Ride into the sunset

So I finally got around to writing a program that calculates sunrise and sunset. What a pain in the ass that turned out to be.

There are dozens of websites that will do the calculations for you but I wanted a pseudo-code algorithm. Eventually, I found one from the US Naval Observatory but my trials were far from over.

I learned that there is no single algorithm that will produce acceptable results for all places and for all time. I guess that certain parameters need to be tweaked as you extend your calculations towards dates more than a couple of decades away from some reference point.

Also, I discovered that there is a lot of disagreement between the results of various calculators. This may have something to do with the different definitions of sunrise and sunset. To me, sunset is the moment at which the last visible sliver of the sun slips beneath the horizon but this is actually only one of three possible definitions. What's more, the observed time of sunset/sunrise is effected by atmospheric conditions which can only be tackled probabilistically.

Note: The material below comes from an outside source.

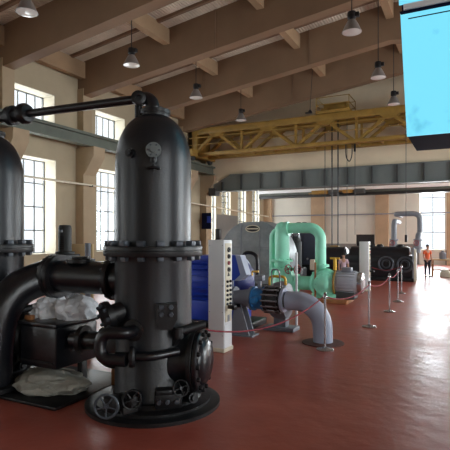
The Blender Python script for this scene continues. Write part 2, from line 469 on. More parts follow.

So after a lot of trial and error I managed to get my program to produce results that matched up with the worked example that accompanied the pseudo code. However, the algorithm doesn't really have any explanatory material so I don't really understand the terms (what the hell is "sun's mean anomaly" for instance) and I don't know whether it's trying to account for any atmospheric conditions or for how many years this algorithm will product good results. Lame.

Theoretically, I should be able to bike the few miles to the ocean and check my results against reality but I never seem to have the time and really, I just wrote the thing to know how late I can leave work and still have sunlight enough to get me home so as long as it's correct to within 5 minutes I'm pretty happy.